Brown vs University of Chicago?

Math with proofs may be helpful practice for the logic puzzle section of the LSAT.

This may have more to do with the level of general education / core curriculum requirements – schools with more and more rigorous general education / core curriculum requirements are more likely to force students to take courses in subjects that are riskier for their grades / GPAs.

1 Like

This really is the crux of the matter. These schools are not alike. The vibe is different, the students are different, the curricula are different.

One of these schools must appeal to you more OP, no? Start with the core curriculum at Chicago. Does that appeal to you?

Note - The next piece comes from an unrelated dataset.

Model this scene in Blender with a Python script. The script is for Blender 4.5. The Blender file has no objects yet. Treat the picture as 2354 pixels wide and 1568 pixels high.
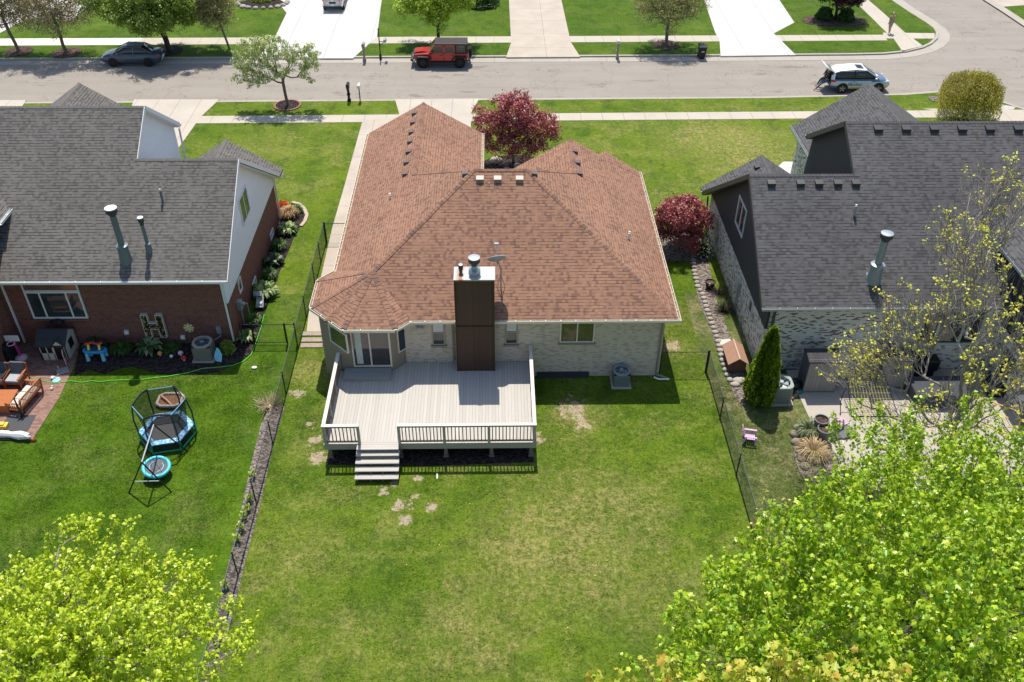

Chicago still is an academic pressure cooker (because of the core, quarter calendar, competitiveness of students)
some students love that, some don’t. Even if you can handle it (and they accepted you so you can), is that what you want for the next four years?

3 Likes

Hi all thanks for all the input. I know it seems crazy because the school’s are so different but she is attracted to those differences for different reasons. She loves the idea of the academic rigor of Chicago but she is inclined to work really really hard and she doesn’t want hard work to be the only defining characteristic of her college career. She likes that a lot of people would have the common platform of the core but she sees the value of the open curriculum. She doesn’t want to be in a school that competes against each other, but both schools claim there is a lot of collaboration. I had the impression that the kids at Chicago didn’t do a lot of other extracurriculars but my daughter says they do. She loves math and wants to use game theory etc for public policy decisions (to at least that sounds interesting right now). I know Chicago has top-notch math but it strikes me that a lot of people use it for Wall Street and private industry?? I can say one thing–Chicago puts Brown to shame on the swag :slight_smile:

1 Like

I would say go to Brown, based on the protracted indecision; she can make what she wants of it. UChicago has it own mold and you have to fit into it. You can’t go to UChicago and be happy unless you go in 200 pct convinced it’s the place for you based on the extensive information and disclosure out there about how it is. I work in high finance; it makes no difference; if that is what she wants.